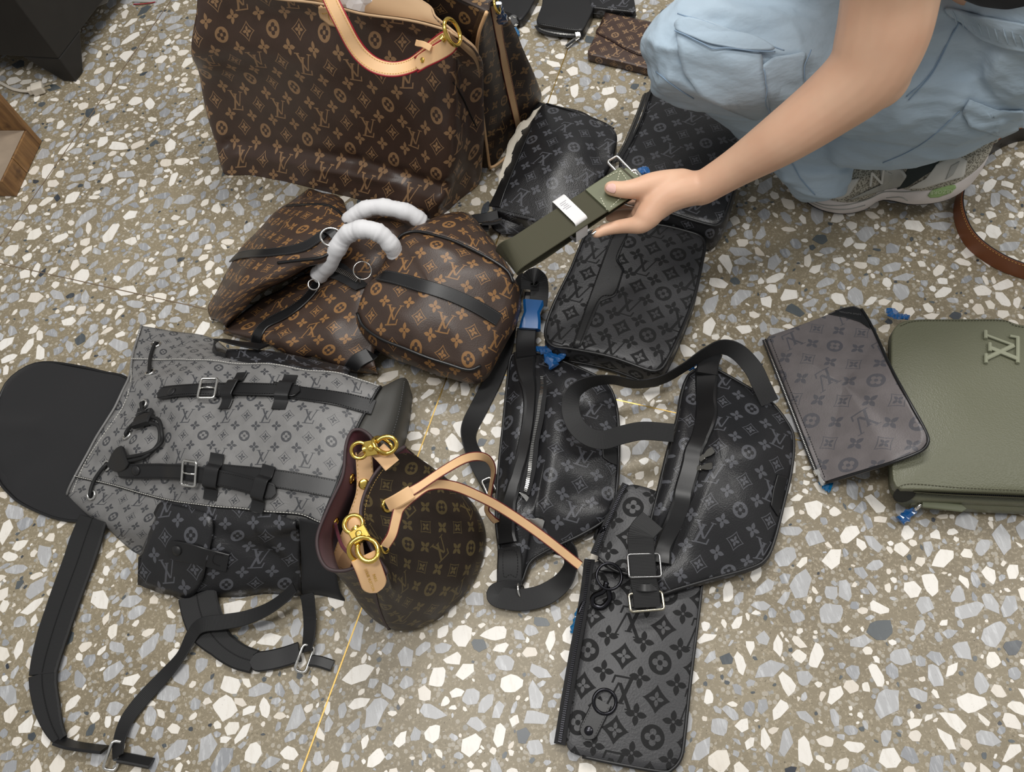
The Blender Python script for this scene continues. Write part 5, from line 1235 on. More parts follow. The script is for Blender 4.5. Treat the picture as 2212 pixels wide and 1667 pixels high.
def make_camera_bag():
    c = 'tr'; z = .085
    t = thing('crossbody_bag', PT(c, (1080, 420, 0.0)), 'black monogram zip bag lying below the light blue trouser knee', 'bag')
    O = [(905, 20), (960, 0), (1060, 5), (1220, 70), (1370, 180), (1392, 300), (1340, 540), (1290, 700), (1262, 742), (1222, 750), (1050, 702), (930, 655), (800, 570), (735, 430), (790, 310), (850, 180)]
    b, E = puffy('body', cr(wp(c, *[(x, y, z) for x, y in O]), 5, True), z, M['black_canvas_fine'], t, puff=.012, bulge=.006, udir=udir(c, 1050, 400, 1, .37), edge=.005, wr=.004, wf=9, seed=51,
                 fl=[(PT(c, (840, 200, 0)), PT(c, (760, 420, 0)), -.006, .02)])
    tree = bvh(b)
    tube('piping', [e + np.array([0, 0, -.001]) for e in E], .003, M['soft_black_leather'], t, closed=True)
    P = cr(wp(c, (885, 50, .075), (850, 150, .075), (790, 295, .072), (728, 415, .07)), 6); N = [unit(np.array([-.75, -.1, .6]))] * len(P); zipper(P + np.array([-.006, 0, 0]), N, t, M['black_cloth'], M['silver_metal'], w=.008, step=.003)
    P, N = lay(tree, c, [(905, 60), (870, 170), (810, 310), (750, 430)], .001); stitches('stitching', P, N, M['black_stitch'], t)
make_camera_bag()

# ---------------------------------------------------------------- olive bag and grey pouch on the right
def make_olive():
    c = 'gr'
    t = thing('satchel', PT(c, (1600, 800, 0.0)), 'olive green grained leather flap bag with raised metal letters', 'bag')
    Ob = [(985, 260), (1100, 222), (1750, 240), (2350, 300), (2380, 800), (2340, 1470), (1830, 1440), (1400, 1425), (1100, 1412), (1060, 1395), (985, 1300), (975, 700)]
    b, _ = puffy('body', resample(rounded(wp(c, *[(x, y, .052) for x, y in Ob]), .02), 120, True), .052, M['olive_leather'], t, puff=.004, edge=.005)
    Of = [(948, 290), (1000, 228), (1110, 212), (1700, 210), (1790, 250), (2000, 272), (2340, 300), (2370, 760), (2330, 1400), (1830, 1372), (1400, 1356), (1090, 1342), (985, 1345), (958, 1290), (945, 1000), (942, 640)]
    f, E = puffy('flap', resample(rounded(wp(c, *[(x, y, .082) for x, y in Of]), [.012] * 3 + [.01] * 12), 150, True), .082, M['olive_leather'], t, puff=.010, edge=.006, thick=.022, wr=.004, wf=7, seed=61, sharp=3)
    BASE[f.name] = BASE[t.name]
    ctr = E.mean(0); tf = bvh(f)
    P, N = lay(tf, c, [(1000, 262), (1110, 228), (1400, 226), (1690, 226), (1775, 262), (1990, 288)], .001, n=8); stitches('stitching', P, N, M['olive_webbing'], f, step=.005, dash=.0032, w=.001)
    P, N = lay(tf, c, [(985, 1335), (1080, 1312), (1400, 1338), (1830, 1358)], .001, n=8); stitches('stitching', P, N, M['olive_webbing'], f, step=.005, dash=.0032, w=.001)
    # mouth under the flap: a near-black disc painted as the shade inside
    plain('olive_mouth_shade', (30, 30, 24), .9)
    V, Fc = disc_vf(PT(c, (1030, 1378, .064)), unit(np.array([-.1, -.85, .5])), .017, .001, seg=20); obj('mouth_shade', V, Fc, M['olive_mouth_shade'], t)
    P, N = free(c, [(1085, 1362, .066, 60), (1300, 1378, .066, 60), (1600, 1392, .066, 60), (1830, 1402, .066, 60), (2200, 1420, .066, 60)], 6); zipper(P, N, t, M['olive_webbing'], M['dark_metal'], w=.006)
    # zip pocket lip at the bottom edge
    lp = [[(1070, 1470, .012), (1300, 1490, .012), (1600, 1505, .012), (1900, 1520, .012), (2250, 1540, .012)], [(1075, 1452, .026), (1300, 1470, .026), (1600, 1488, .026), (1900, 1500, .026), (2250, 1520, .026)], [(1100, 1430, .034), (1300, 1445, .034), (1600, 1460, .034), (1900, 1475, .034), (2250, 1495, .034)]]
    net('pocket_lip', lp, M['olive_leather'], t, nu=6, nv=6, c=c, solid=.004)
    P, N = free(c, [(1150, 1443, .037), (1280, 1458, .037), (1440, 1478, .036)], 6); ribbon('zip_garage', P, N, .012, .004, M['olive_smooth_leather'], t, tip='e')
    tube('zip_pull', wp(c, (1140, 1445, .034), (1118, 1470, .028), (1090, 1495, .018)), .003, M['silver_metal'], t)
    film('film_wrap', c, [(1100, 1480, .02), (1045, 1525, .014), (1000, 1560, .012)], .01, M['blue_film'], t, 12)
    film('film_wrap', c, [(1060, 205, .04), (1010, 195, .034), (960, 190, .024), (940, 150, .018)], .03, M['blue_film'], t, 14)
    # raised letters
    def at(x, y): return hit(tf, c, 1790 - 232 * y, 514 - 214 * x, .0035)[0]
    nn = hit(tf, c, 1680, 410, 0)[1]
    for i, (a, b_, w) in enumerate((((.13, .045), (.48, .84), .0072), ((.14, .955), (.54, .17), .0072), ((.55, .17), (.87, .96), .0044), ((.0, .045), (.80, .045), .0056), ((.79, .02), (.84, .28), .0045), ((.36, .845), (.62, .845), .0054), ((.0, .955), (.28, .955), .0054), ((.76, .965), (1.0, .965), .0054))):
        p, q = at(*a), at(*b_); P = np.array([p + (q - p) * k for k in np.linspace(0, 1, 4)]); s = ribbon('letter_stroke', P, [nn] * 4, w, .005, M['olive_metal'], t)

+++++

▶ _Exercise brief_: Quote in full the listing given above; the images are to be left out.

▶ _Exercise output_:
The Blender Python script for this scene continues. Write part 5, from line 1235 on. More parts follow. The script is for Blender 4.5. Treat the picture as 2212 pixels wide and 1667 pixels high.
def make_camera_bag():
    c = 'tr'; z = .085
    t = thing('crossbody_bag', PT(c, (1080, 420, 0.0)), 'black monogram zip bag lying below the light blue trouser knee', 'bag')
    O = [(905, 20), (960, 0), (1060, 5), (1220, 70), (1370, 180), (1392, 300), (1340, 540), (1290, 700), (1262, 742), (1222, 750), (1050, 702), (930, 655), (800, 570), (735, 430), (790, 310), (850, 180)]
    b, E = puffy('body', cr(wp(c, *[(x, y, z) for x, y in O]), 5, True), z, M['black_canvas_fine'], t, puff=.012, bulge=.006, udir=udir(c, 1050, 400, 1, .37), edge=.005, wr=.004, wf=9, seed=51,
                 fl=[(PT(c, (840, 200, 0)), PT(c, (760, 420, 0)), -.006, .02)])
    tree = bvh(b)
    tube('piping', [e + np.array([0, 0, -.001]) for e in E], .003, M['soft_black_leather'], t, closed=True)
    P = cr(wp(c, (885, 50, .075), (850, 150, .075), (790, 295, .072), (728, 415, .07)), 6); N = [unit(np.array([-.75, -.1, .6]))] * len(P); zipper(P + np.array([-.006, 0, 0]), N, t, M['black_cloth'], M['silver_metal'], w=.008, step=.003)
    P, N = lay(tree, c, [(905, 60), (870, 170), (810, 310), (750, 430)], .001); stitches('stitching', P, N, M['black_stitch'], t)
make_camera_bag()

# ---------------------------------------------------------------- olive bag and grey pouch on the right
def make_olive():
    c = 'gr'
    t = thing('satchel', PT(c, (1600, 800, 0.0)), 'olive green grained leather flap bag with raised metal letters', 'bag')
    Ob = [(985, 260), (1100, 222), (1750, 240), (2350, 300), (2380, 800), (2340, 1470), (1830, 1440), (1400, 1425), (1100, 1412), (1060, 1395), (985, 1300), (975, 700)]
    b, _ = puffy('body', resample(rounded(wp(c, *[(x, y, .052) for x, y in Ob]), .02), 120, True), .052, M['olive_leather'], t, puff=.004, edge=.005)
    Of = [(948, 290), (1000, 228), (1110, 212), (1700, 210), (1790, 250), (2000, 272), (2340, 300), (2370, 760), (2330, 1400), (1830, 1372), (1400, 1356), (1090, 1342), (985, 1345), (958, 1290), (945, 1000), (942, 640)]
    f, E = puffy('flap', resample(rounded(wp(c, *[(x, y, .082) for x, y in Of]), [.012] * 3 + [.01] * 12), 150, True), .082, M['olive_leather'], t, puff=.010, edge=.006, thick=.022, wr=.004, wf=7, seed=61, sharp=3)
    BASE[f.name] = BASE[t.name]
    ctr = E.mean(0); tf = bvh(f)
    P, N = lay(tf, c, [(1000, 262), (1110, 228), (1400, 226), (1690, 226), (1775, 262), (1990, 288)], .001, n=8); stitches('stitching', P, N, M['olive_webbing'], f, step=.005, dash=.0032, w=.001)
    P, N = lay(tf, c, [(985, 1335), (1080, 1312), (1400, 1338), (1830, 1358)], .001, n=8); stitches('stitching', P, N, M['olive_webbing'], f, step=.005, dash=.0032, w=.001)
    # mouth under the flap: a near-black disc painted as the shade inside
    plain('olive_mouth_shade', (30, 30, 24), .9)
    V, Fc = disc_vf(PT(c, (1030, 1378, .064)), unit(np.array([-.1, -.85, .5])), .017, .001, seg=20); obj('mouth_shade', V, Fc, M['olive_mouth_shade'], t)
    P, N = free(c, [(1085, 1362, .066, 60), (1300, 1378, .066, 60), (1600, 1392, .066, 60), (1830, 1402, .066, 60), (2200, 1420, .066, 60)], 6); zipper(P, N, t, M['olive_webbing'], M['dark_metal'], w=.006)
    # zip pocket lip at the bottom edge
    lp = [[(1070, 1470, .012), (1300, 1490, .012), (1600, 1505, .012), (1900, 1520, .012), (2250, 1540, .012)], [(1075, 1452, .026), (1300, 1470, .026), (1600, 1488, .026), (1900, 1500, .026), (2250, 1520, .026)], [(1100, 1430, .034), (1300, 1445, .034), (1600, 1460, .034), (1900, 1475, .034), (2250, 1495, .034)]]
    net('pocket_lip', lp, M['olive_leather'], t, nu=6, nv=6, c=c, solid=.004)
    P, N = free(c, [(1150, 1443, .037), (1280, 1458, .037), (1440, 1478, .036)], 6); ribbon('zip_garage', P, N, .012, .004, M['olive_smooth_leather'], t, tip='e')
    tube('zip_pull', wp(c, (1140, 1445, .034), (1118, 1470, .028), (1090, 1495, .018)), .003, M['silver_metal'], t)
    film('film_wrap', c, [(1100, 1480, .02), (1045, 1525, .014), (1000, 1560, .012)], .01, M['blue_film'], t, 12)
    film('film_wrap', c, [(1060, 205, .04), (1010, 195, .034), (960, 190, .024), (940, 150, .018)], .03, M['blue_film'], t, 14)
    # raised letters
    def at(x, y): return hit(tf, c, 1790 - 232 * y, 514 - 214 * x, .0035)[0]
    nn = hit(tf, c, 1680, 410, 0)[1]
    for i, (a, b_, w) in enumerate((((.13, .045), (.48, .84), .0072), ((.14, .955), (.54, .17), .0072), ((.55, .17), (.87, .96), .0044), ((.0, .045), (.80, .045), .0056), ((.79, .02), (.84, .28), .0045), ((.36, .845), (.62, .845), .0054), ((.0, .955), (.28, .955), .0054), ((.76, .965), (1.0, .965), .0054))):
        p, q = at(*a), at(*b_); P = np.array([p + (q - p) * k for k in np.linspace(0, 1, 4)]); s = ribbon('letter_stroke', P, [nn] * 4, w, .005, M['olive_metal'], t)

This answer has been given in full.